In Out of Touch: How to Survive an Intimacy Famine, Professor of Psychology and behavioral scientist Michelle Drouin investigates what she calls our intimacy famine, exploring love, belongingness, and fulfillment and considering why relationships carried out on technological platforms may leave us starving for physical connection. Drouin puts it this way: When most of our interactions are through social media, we are taking tiny hits of dopamine (a reward chemical) rather than the huge shots of oxytocin (a love hormone) that an intimate in-person relationship would provide. “It’s a trade that leaves us wanting,” Drouin writes.

“With the proliferation of our omnipresent ‘screens,’ it is even more challenging to be attuned to our intimacy needs. Drouin does an amazing job weaving in psychology, technology, artificial intelligence, and even biochemistry to help us understand the role of intimacy in our lives,” writes Larry D. Rosen, Professor of Psychology at California State University and author of The Distracted Mind. “As an aid to our personal intimacy issues, she offers us straightforward ‘survival’ tips that are cogent and appealing.”

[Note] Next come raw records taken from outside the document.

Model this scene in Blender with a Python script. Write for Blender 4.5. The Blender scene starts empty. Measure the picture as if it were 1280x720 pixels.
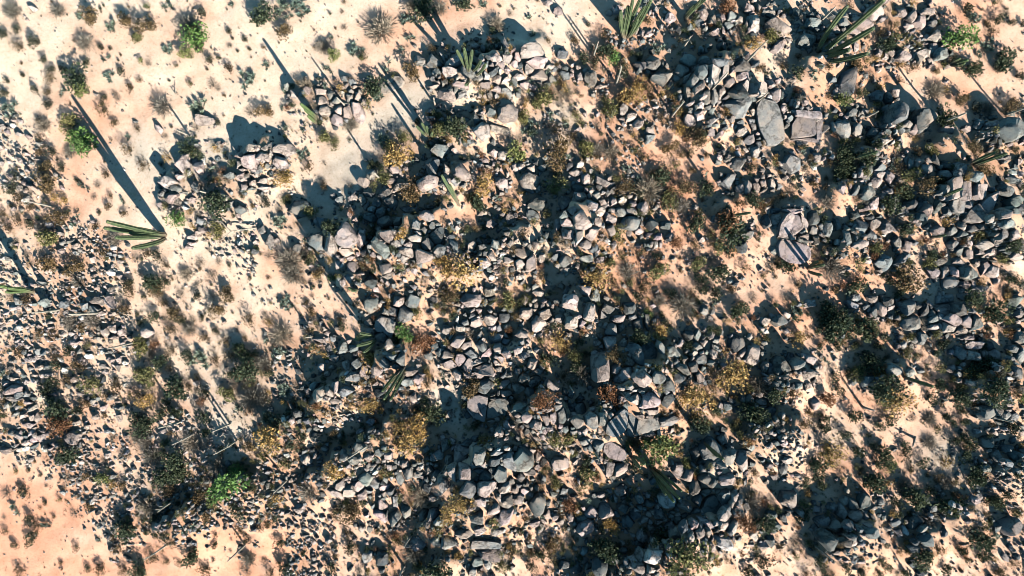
import bpy, math, time
import numpy as np
T0 = time.time()
rng = np.random.default_rng(7)
scene = bpy.context.scene
C = scene.collection

# ---------------------------------------------------------------- camera, light, exposure
M = 0.05            # metres of ground per photograph pixel
H = 43.0            # height of the camera above the plain
cam_d = bpy.data.cameras.new("camera")
cam = bpy.data.objects.new("camera", cam_d)
C.objects.link(cam)
cam.location = (0, 0, H)
cam.rotation_euler = (0, 0, 0)
cam_d.sensor_width = 36.0
cam_d.lens = 36.0 * H / (1280 * M)
cam_d.clip_start = 0.5
cam_d.clip_end = 4000
scene.camera = cam

SUN_EL = math.radians(31)
SX, SY = 0.567, -0.824              # towards the sun, on the ground
world = bpy.data.worlds.new("World")
scene.world = world
world.use_nodes = True
nt = world.node_tree
sky = nt.nodes.new("ShaderNodeTexSky")
sky.sky_type = 'NISHITA'
sky.sun_disc = False
sky.sun_elevation = SUN_EL
sky.sun_rotation = math.atan2(SX, SY)
sky.altitude = 2400
sky.air_density = 0.6
sky.dust_density = 0.0
sky.ozone_density = 0.4
bg = nt.nodes["Background"]
bg.inputs["Strength"].default_value = 0.1
tint = nt.nodes.new("ShaderNodeMix"); tint.data_type = 'RGBA'; tint.blend_type = 'MULTIPLY'   # blue-green tint added for a teal grade, even over the whole sky
tint.inputs[0].default_value = 1.0; tint.inputs[7].default_value = (.55, 1.0, .92, 1)
nt.links.new(sky.outputs[0], tint.inputs[6])
nt.links.new(tint.outputs[2], bg.inputs["Color"])
sl = bpy.data.lights.new("sun", 'SUN')
sl.energy = 5.0
sl.angle = math.radians(0.5)
sl.color = (1.0, 0.945, 0.87)
so = bpy.data.objects.new("sun", sl)
C.objects.link(so)
so.location = (30, -40, 60)
from mathutils import Vector
sdir = Vector((SX * math.cos(SUN_EL), SY * math.cos(SUN_EL), math.sin(SUN_EL)))
so.rotation_euler = (-sdir).to_track_quat('-Z', 'Y').to_euler()
vs = scene.view_settings
vs.view_transform = 'Standard'
vs.look = 'None'
vs.exposure = 1.36
scene.cycles.diffuse_bounces = 0
scene.cycles.max_bounces = 4
scene.cycles.filter_width = 0.85
vs.gamma = 1.0

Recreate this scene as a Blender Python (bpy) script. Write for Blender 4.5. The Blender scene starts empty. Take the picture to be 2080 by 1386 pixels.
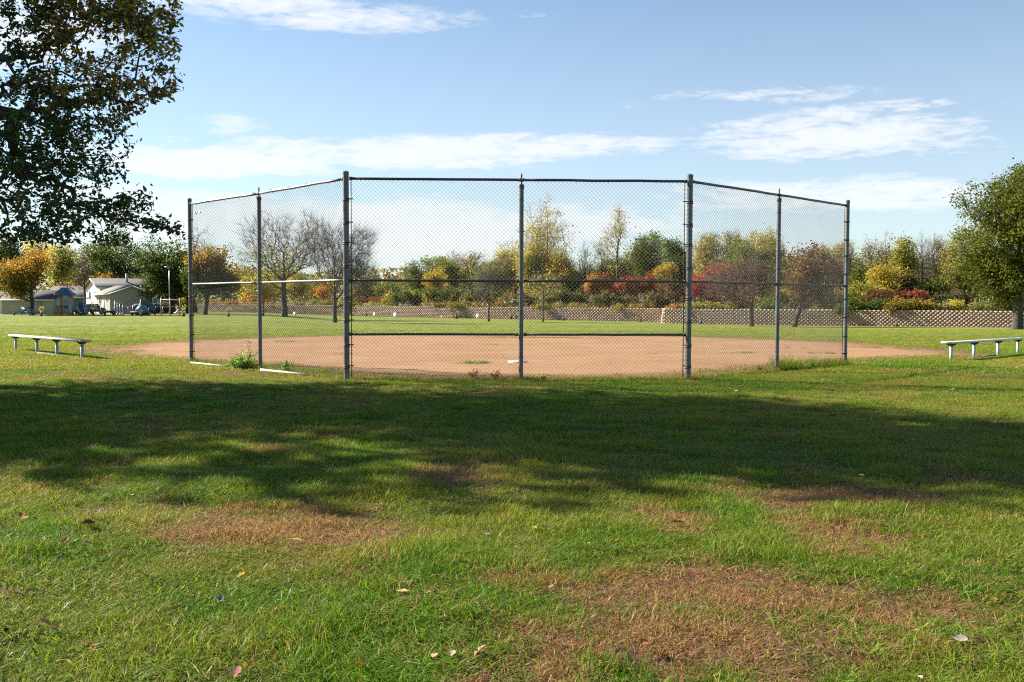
import bpy, math, random
import numpy as np
from mathutils import Vector, Matrix, Euler

R = math.radians
# ------------------------------------------------------------------ camera
scene = bpy.context.scene
FPX, CAMH, PITCH, ROLL = 1920.0, 1.40, 0.0430, 0.0031
cam_d = bpy.data.cameras.new("camera")
cam = bpy.data.objects.new("camera", cam_d)
scene.collection.objects.link(cam)
cam_d.sensor_width = 36.0
cam_d.lens = FPX / 2080 * 36.0
cam_d.clip_start = 0.1
cam_d.clip_end = 3000
CM = Matrix.Rotation(math.pi / 2 - PITCH, 3, 'X') @ Matrix.Rotation(ROLL, 3, 'Z')
cam.matrix_world = Matrix.Translation((0, 0, CAMH)) @ CM.to_4x4()
scene.camera = cam
# ------------------------------------------------------------------ sky and sun
SUN_EL = R(33)
SUN_AZ = math.atan2(-0.934, 0.358)            # clockwise from +Y
world = bpy.data.worlds.new("World")
scene.world = world
world.use_nodes = True
wn, wl = world.node_tree.nodes, world.node_tree.links
wn.clear()
SKY_STRENGTH = 0.052
SUN_STRENGTH = 5.0
scene.view_settings.view_transform = 'Standard'
scene.view_settings.look = 'None'
scene.view_settings.gamma = 1
scene.view_settings.exposure = 1.52
scene.cycles.use_denoising = False
scene.cycles.filter_width = 1.15
scene.cycles.max_bounces = 7
scene.cycles.transparent_max_bounces = 4
scene.cycles.diffuse_bounces = 4
scene.cycles.glossy_bounces = 2
scene.cycles.transmission_bounces = 4

def sky_nodes():
    def N(t, **k):
        n = wn.new(t)
        for a, b in k.items():
            setattr(n, a, b)
        return n
    def M(op, a, b=None, c=None, clamp=False):
        n = N('ShaderNodeMath', operation=op, use_clamp=clamp)
        for i, v in enumerate((a, b, c)):
            if v is None:
                continue
            if isinstance(v, (int, float)):
                n.inputs[i].default_value = v
            else:
                wl.new(v, n.inputs[i])
        return n.outputs[0]
    sky = N('ShaderNodeTexSky', sky_type='NISHITA', sun_disc=False)
    sky.sun_elevation = SUN_EL
    sky.sun_rotation = SUN_AZ % (2 * math.pi)
    sky.altitude = 250
    sky.air_density = 1.0
    sky.dust_density = 0.35
    sky.ozone_density = 2.2
    tc = N('ShaderNodeTexCoord')
    sep = N('ShaderNodeSeparateXYZ')
    wl.new(tc.outputs['Generated'], sep.inputs[0])
    az = M('ARCTAN2', sep.outputs[0], sep.outputs[1])
    el = M('ARCSINE', sep.outputs[2])
    # noise in azimuth / elevation, stretched along the horizon
    comb = N('ShaderNodeCombineXYZ')
    wl.new(M('MULTIPLY', az, 3.0), comb.inputs[0])
    wl.new(M('MULTIPLY', el, 13.0), comb.inputs[1])
    def noise(scale, detail, rough, off, dist=0.0):
        mp = N('ShaderNodeMapping')
        mp.inputs['Location'].default_value = off
        wl.new(comb.outputs[0], mp.inputs[0])
        n = N('ShaderNodeTexNoise')
        n.inputs['Scale'].default_value = scale
        n.inputs['Detail'].default_value = detail
        n.inputs['Roughness'].default_value = rough
        n.inputs['Distortion'].default_value = dist
        wl.new(mp.outputs[0], n.inputs['Vector'])
        return n.outputs['Fac']
    n1 = noise(2.2, 10, 0.66, (0.3, 2.1, 0), 0.5)
    n2 = noise(10.0, 7, 0.66, (4.3, 1.1, 3), 0.6)
    n3 = noise(0.9, 3, 0.5, (7.3, 5.1, 6))
    wob = M('MULTIPLY', M('SUBTRACT', n3, 0.5), 0.05)
    elw = M('ADD', el, wob)
    # soft banks of cloud: (u, v, half width, half height, tilt, strength) in photograph pixels
    banks = [(600, 30, 420, 44, 0.0, 0.95), (820, 28, 300, 26, 0.0, .42), (60, 60, 260, 120, 0.0, 1.0), (1090, 35, 75, 20, 0, .5),
             (450, 332, 380, 38, -0.03, 1.35), (870, 308, 560, 38, -0.03, 1.25), (470, 262, 130, 42, 0, .62), (1230, 300, 190, 24, 0, .85),
             (1690, 278, 400, 60, 0.04, 1.05), (1780, 232, 290, 26, 0.0, .9), (1560, 196, 300, 30, 0.05, .75), (1340, 208, 170, 24, -.12, .6),
             (1620, 400, 620, 60, 0.0, .95), (480, 455, 420, 70, 0, 1.25), (820, 480, 420, 85, 0, 1.25), (1200, 470, 330, 70, 0, 1.0), (1180, 430, 150, 24, 0, .8),
             (200, 400, 360, 26, 0, .9), (1500, 520, 700, 50, 0, .55), (900, 590, 1400, 50, 0, .95)]
    tot = None
    for (u, v, ru, rv, tilt, s) in banks:
        a0 = math.atan((u - 1040) / FPX)
        e0 = math.atan((610.4 + .003 * (u - 1040) - v) / FPX * math.cos(a0))
        ra, re = ru / FPX * math.cos(a0) ** 2, rv / FPX * math.cos(a0)
        da = M('SUBTRACT', az, a0)
        de = M('SUBTRACT', elw, e0)
        de = M('MULTIPLY_ADD', da, tilt, de)
        q = M('ADD', M('POWER', M('MULTIPLY', da, 1 / ra), 2.0), M('POWER', M('MULTIPLY', de, 1 / re), 2.0))
        g = M('MULTIPLY', M('EXPONENT', M('MULTIPLY', q, -1.1)), s)
        tot = g if tot is None else M('MAXIMUM', tot, g)
    nn = M('MULTIPLY_ADD', n1, 0.50, M('MULTIPLY', n2, 0.50))
    d = M('MULTIPLY_ADD', M('SUBTRACT', nn, 0.5), 4.2, tot)
    d = M('MULTIPLY', M('SUBTRACT', d, 0.20), 0.80)
    d = M('MULTIPLY', d, M('MINIMUM', M('MULTIPLY', M('POWER', tot, 1.3), 1.5), 1.0), clamp=True)
    d = M('MULTIPLY', M('MULTIPLY', d, M('SUBTRACT', 1.7, d)), 1.12, clamp=True)
    veil = M('MULTIPLY', M('MAXIMUM', M('MULTIPLY_ADD', el, -2.1, 0.86), 0.04), 0.52)
    d = M('MAXIMUM', d, veil, clamp=True)
    mix = N('ShaderNodeMix', data_type='RGBA')
    wl.new(d, mix.inputs[0])
    tint = N('ShaderNodeVectorMath', operation='MULTIPLY')
    tint.inputs[1].default_value = (0.89, 1.045, 1.08)
    wl.new(sky.outputs[0], tint.inputs[0])
    wl.new(tint.outputs[0], mix.inputs[6])
    mix.inputs[7].default_value = (7.2, 7.2, 7.35, 1)
    bg = N('ShaderNodeBackground')
    bg.inputs[1].default_value = SKY_STRENGTH
    wl.new(mix.outputs[2], bg.inputs[0])
    out = N('ShaderNodeOutputWorld')
    wl.new(bg.outputs[0], out.inputs[0])
sky_nodes()
sun_d = bpy.data.lights.new("sun", 'SUN')
sun_d.energy = SUN_STRENGTH
sun_d.angle = R(0.53)
sun_d.color = (1.0, 0.93, 0.82)
sun = bpy.data.objects.new("sun", sun_d)
scene.collection.objects.link(sun)
SV = Vector((math.sin(SUN_AZ) * math.cos(SUN_EL), math.cos(SUN_AZ) * math.cos(SUN_EL), math.sin(SUN_EL)))
sun.rotation_euler = SV.to_track_quat('Z', 'Y').to_euler()

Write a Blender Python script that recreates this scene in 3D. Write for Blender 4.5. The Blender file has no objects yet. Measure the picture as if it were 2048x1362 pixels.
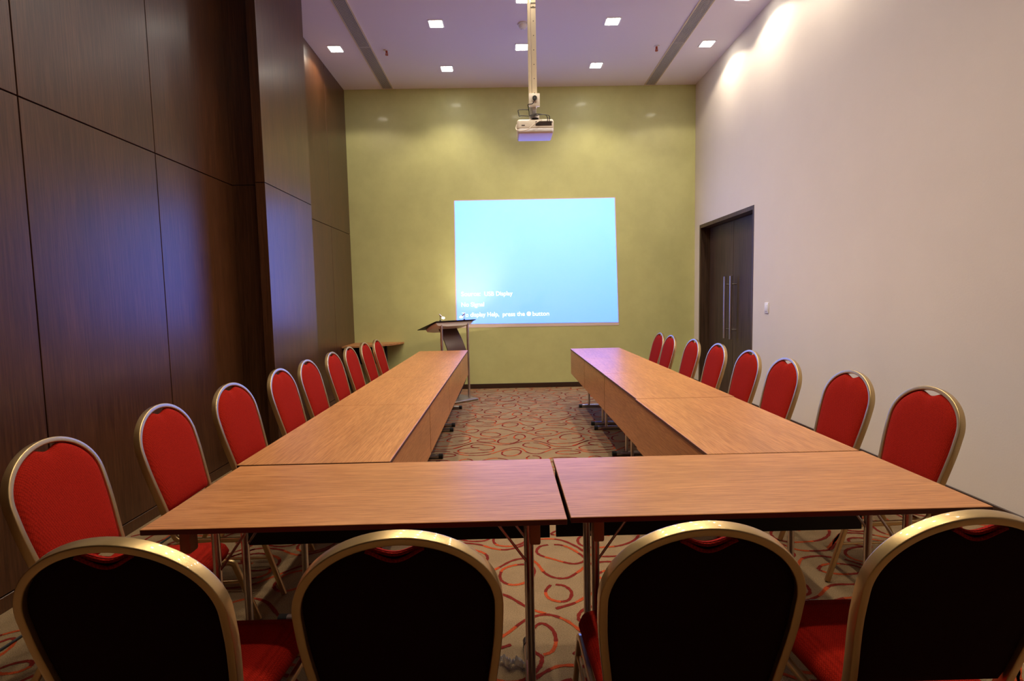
import bpy, bmesh, math, random
from mathutils import Vector, Matrix
random.seed(7)
SC = bpy.context.scene
C = SC.collection
PI = math.pi

# ------------------------------------------------------------------ camera
H_CAM = 1.396
F_PX, PITCH, YAW, ROLL = 1064.923, -0.0782, 0.0130, -0.0203
cam = bpy.data.cameras.new('camera'); cam_o = bpy.data.objects.new('camera', cam); C.objects.link(cam_o)
fw = Vector((math.sin(YAW)*math.cos(PITCH), math.cos(YAW)*math.cos(PITCH), math.sin(PITCH)))
rt = Vector((math.cos(YAW), -math.sin(YAW), 0)); up = rt.cross(fw)
r2 = math.cos(ROLL)*rt + math.sin(ROLL)*up; u2 = -math.sin(ROLL)*rt + math.cos(ROLL)*up
M = Matrix((r2, u2, -fw)).transposed().to_4x4(); M.translation = Vector((0, 0, H_CAM))
cam_o.matrix_world = M
cam.sensor_fit = 'HORIZONTAL'; cam.sensor_width = 36; cam.lens = 36*F_PX/2048
cam.clip_start = 0.02; cam.clip_end = 100
SC.camera = cam_o

# ------------------------------------------------------------------ world, view, light levels
world = bpy.data.worlds.new('world'); SC.world = world; world.use_nodes = True
world.node_tree.nodes['Background'].inputs[0].default_value = (0.02, 0.015, 0.012, 1)
world.node_tree.nodes['Background'].inputs[1].default_value = 0.0
SC.view_settings.view_transform = 'Standard'; SC.view_settings.look = 'None'
SC.view_settings.gamma = 1; SC.view_settings.use_curve_mapping = False
SC.view_settings.exposure = 0.0
SC.cycles.use_denoising = True
SC.cycles.max_bounces = 8; SC.cycles.diffuse_bounces = 5; SC.cycles.glossy_bounces = 4
SC.cycles.sample_clamp_indirect = 6.0
LAMP_W = 72.0
LAMP_COL = (1.0, 0.83, 0.61)
SIDE_W = 46.0
SPOT_DEG, SPOT_BLEND = 118, 0.6
SCREEN_EM = (0.045, 0.62, 3.4)
SCREEN_ST = 1.0
READ_W = 15.0

# room
XL, XR, YB, YF, ZC = -2.337, 2.964, 8.286, -2.6, 4.568
T_Z = 0.745

# ------------------------------------------------------------------ materials
def mat(name, color=(.8, .8, .8), rough=.5, metal=0., spec=.5, coat=0., emis=None, est=1.):
    m = bpy.data.materials.new(name); m.use_nodes = True
    b = m.node_tree.nodes['Principled BSDF']
    b.inputs['Base Color'].default_value = (*color, 1); b.inputs['Roughness'].default_value = rough
    b.inputs['Metallic'].default_value = metal; b.inputs['Specular IOR Level'].default_value = spec
    b.inputs['Coat Weight'].default_value = coat
    if emis: b.inputs['Emission Color'].default_value = (*emis, 1); b.inputs['Emission Strength'].default_value = est
    return m
def N(m, t, **kw):
    n = m.node_tree.nodes.new(t)
    for k, v in kw.items(): setattr(n, k, v)
    return n
def L(m, a, b): m.node_tree.links.new(a, b)
def bs(m): return m.node_tree.nodes['Principled BSDF']
def noise(m, scale, detail=3, sc=(1, 1, 1), coord='Object', rough=.5):
    tc = N(m, 'ShaderNodeTexCoord'); mp = N(m, 'ShaderNodeMapping'); mp.inputs['Scale'].default_value = sc
    L(m, tc.outputs[coord], mp.inputs['Vector'])
    n = N(m, 'ShaderNodeTexNoise'); n.inputs['Scale'].default_value = scale; n.inputs['Detail'].default_value = detail
    n.inputs['Roughness'].default_value = rough
    L(m, mp.outputs[0], n.inputs['Vector']); return n
def ramp(m, fac, stops):
    r = N(m, 'ShaderNodeValToRGB'); e = r.color_ramp.elements
    while len(e) < len(stops): e.new(.5)
    for i, (p, c) in enumerate(stops): e[i].position = p; e[i].color = (*c, 1)
    L(m, fac, r.inputs[0]); return r.outputs[0]
def mixc(m, a, b, fac, mode='MIX'):
    x = N(m, 'ShaderNodeMix', data_type='RGBA', blend_type=mode)
    for s, v in ((6, a), (7, b)):
        if isinstance(v, tuple): x.inputs[s].default_value = (*v, 1)
        else: L(m, v, x.inputs[s])
    if isinstance(fac, (int, float)): x.inputs[0].default_value = fac
    else: L(m, fac, x.inputs[0])
    return x.outputs[2]
def bump(m, h, strength=.2, dist=.01):
    b = N(m, 'ShaderNodeBump'); b.inputs['Strength'].default_value = strength; b.inputs['Distance'].default_value = dist
    L(m, h, b.inputs['Height']); L(m, b.outputs[0], bs(m).inputs['Normal'])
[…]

Her “survival tips” cover topics from raising children to having a happy marriage, to dating in a modern world and growing old happily. Among many other ideas, she suggests:

  • Make a goal of having at least one hug per day that lasts for 20 seconds or more;
  • Put in the effort to sustain friendships and relationships that are of value to you—but if there is no reciprocity, find new ones;
  • Overcome your reluctance to connect with strangers in meaningful ways;
  • Put your phone to good use by using it to connect with loved ones (like texting your friends while you wait in line for your coffee or calling your grandmother during your commute);
  • Talk to or interact with a pet when you are lonely—and if you don’t own a pet, visit a shelter or take the neighbor’s dog for a walk.

Although Out of Touch offers tangible, applicable advice on how to feel more connected, Drouin argues that the aim of her work is a bit broader. The point of her book, she writes, is “to draw your attention to the myriad issues we are confronting as humans in modern society and really think about them, perhaps in ways you’ve never thought about them before.”